Farmer sows honeydew seeds, harvests strange melon

Friday, January 10, 2014, 10:37 GMT+7

When Vo Van Son brought his newly harvested honeydew melons to sell to traders, he was vehemently rejected because the fruit looks nothing like any species of melon.

Son, based in the Mekong Delta province of Tien Giang, borrowed more than VND100 million (US$4,717) from bank loans to invest in a 2.1 hectare field of honeydew melons, hoping to have money to celebrate Tet.

Son bought the melon seeds, coded OP TN 355 and produced by Trang Nong Co Ltd, from Co Ba, a seed store.

The melons developed normally until harvest time, when Son and his wife began to notice that the melons did not look normal.

While the color of a normal honeydew melon ranges from green to yellow, Son’s fruits are black and some are only the length of a cucumber or an avocado, the poor farmer told Tuoi Tre.

Unable to identify what kind of melon these fruits are, all local traders refused to buy Son’s products.
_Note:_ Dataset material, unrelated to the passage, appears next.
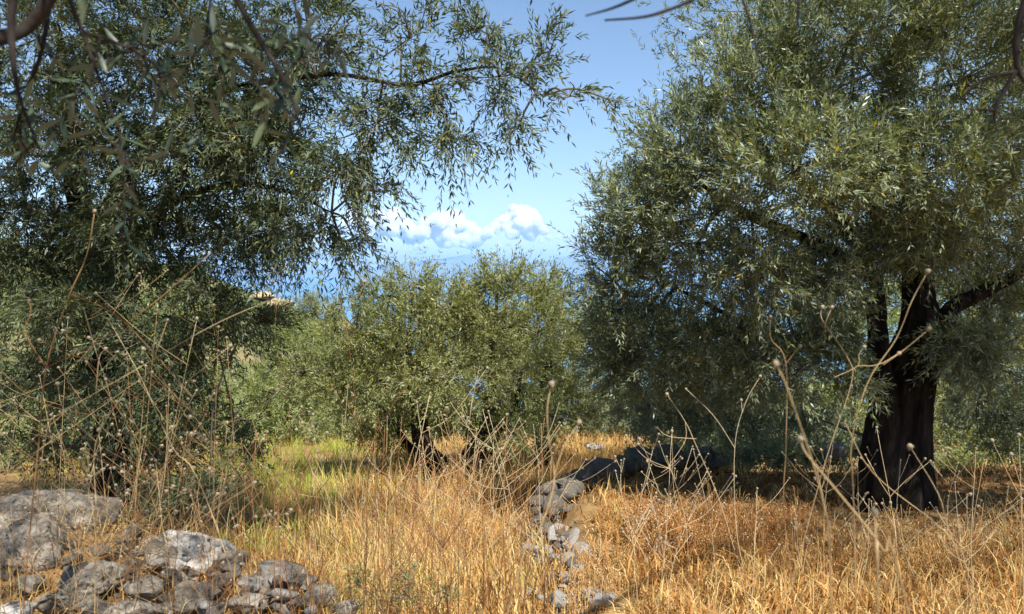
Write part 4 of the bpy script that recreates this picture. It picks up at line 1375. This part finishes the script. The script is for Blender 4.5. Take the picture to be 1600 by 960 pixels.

“The crop is leaving us empty-handed, and what’s worse is that we have no money to pay for the loans,” he cried.

The angry farmer brought the strange fruits to the store that sold him the seeds to complain, but the seed supplier denied responsibility.

Huynh Thi Nga, owner of the Co Ba dealer, confirmed that she had sold 46 bags of the seeds to Son.

But Nga said even she “did not know what the melons grown from the seeds would look like when harvested.”

The seed producer, Trang Nong Co, has sent its employees to Son’s crop for inspection. However, the company only compensates farmers when seeds fail to yield fruit, according to its sales manager Nguyen Phuong Tuan.

Many local farmers have used the same kind of seed and none of them have complained, he said.

“The best we could do is to assist Son to find an outlet for his honeydew,” he added.

Tran Thi Oanh Yen, a chief official at Vietnam's Southern Fruit Research Institute, said she has never seen melons of the sort grown by Son.

“This could be an exotic species imported from a foreign country, but I cannot identify it,” she told Tuoi Tre.